The Reporting Person may effect purchases of the shares of Common Stock through margin accounts maintained for the Elliott Funds with prime brokers, which extend margin credit as and when required to open or carry positions in their margin accounts, subject to applicable federal margin regulations, stock exchange rules and such firms' credit policies. Positions in the shares of Common Stock may be held in margin accounts and may be pledged as collateral security for the repayment of debit balances in such accounts. Since other securities may be held in such margin accounts, it may not be possible to determine the amounts, if any, of margin used to purchase the shares of Common Stock. | ||
Item 4. | Purpose of Transaction | |
The Reporting Person increased the Elliott Funds' exposure to the Issuer as a result of its belief that the Issuer's strategic initiatives can position the Issuer to create long-term shareholder value. | ||
Item 5. | Interest in Securities of the Issuer | |
(a) | See rows (11) and (13) of the cover page to this Schedule 13D for the aggregate number of shares of Common Stock and percentage of shares of Common Stock beneficially owned by the Reporting Person. The aggregate percentage of shares of Common Stock reported beneficially owned by the Reporting Person is based upon 525,187,709 shares of Common Stock outstanding as of July 23, 2025, as disclosed in the Quarterly Report on Form 10-Q for the quarterly period ended June 30, 2025, filed by the Issuer with the Securities and Exchange Commission on July 24, 2025. | |
(b) | See rows (7) through (10) of the cover page to this Schedule 13D for the shares of Common Stock as to which the Reporting Person has the sole or shared power to vote or direct the vote and sole or shared power to dispose or to direct the disposition. | |
(c) | The transactions in the shares of Common Stock effected by the Reporting Person during the past sixty (60) days, which were all in the open market, are set forth on Schedule 1 attached hereto and incorporated by reference herein. | |
Item 6. | Contracts, Arrangements, Understandings or Relationships With Respect to Securities of the Issuer | |
Item 4 of the Schedule 13D is incorporated herein by reference.

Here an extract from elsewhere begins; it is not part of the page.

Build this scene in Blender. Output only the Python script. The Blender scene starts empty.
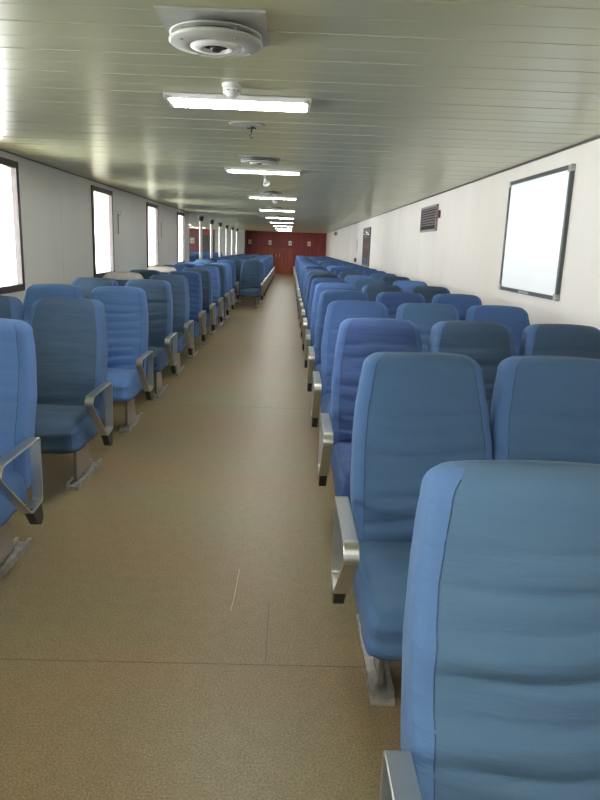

The Elliott Funds have entered into notional principal amount derivative agreements (the "Cash Derivative Agreements") in the form of cash settled swaps with respect to an aggregate of 26,543,000 shares of Common Stock of the Issuer (collectively representing economic exposure comparable to 5.1% of the shares of Common Stock of the Issuer). The Cash Derivative Agreements provide the Elliott Funds with economic results that are comparable to the economic results of ownership but do not provide them or EIM with the power to vote or direct the voting or dispose of or direct the disposition of the shares that are referenced in the Cash Derivative Agreements (such shares, the "Subject Shares"). EIM disclaims beneficial ownership in the Subject Shares. The counterparties to the Cash Derivative Agreements are unaffiliated third-party financial institutions.
EIM has combined economic exposure in the Issuer of approximately 14.8% of the shares of Common Stock outstanding.
Except as set forth herein, there are no contracts, arrangements, understandings or relationships (legal or otherwise) among the persons named in Item 2 hereof and between such persons and any person with respect to any securities of the Issuer, including any class of the Issuer's securities used as a reference security, in connection with any of the following: call options, put options, security-based swaps or any other derivative securities, transfer or voting of any of the securities, finder's fees, joint ventures, loan or option arrangements, guarantees of profits, division of profits or loss, or the giving or withholding of proxies. |
SIGNATURE | |
After reasonable inquiry and to the best of my knowledge and belief, I certify that the information set forth in this statement is true, complete and correct.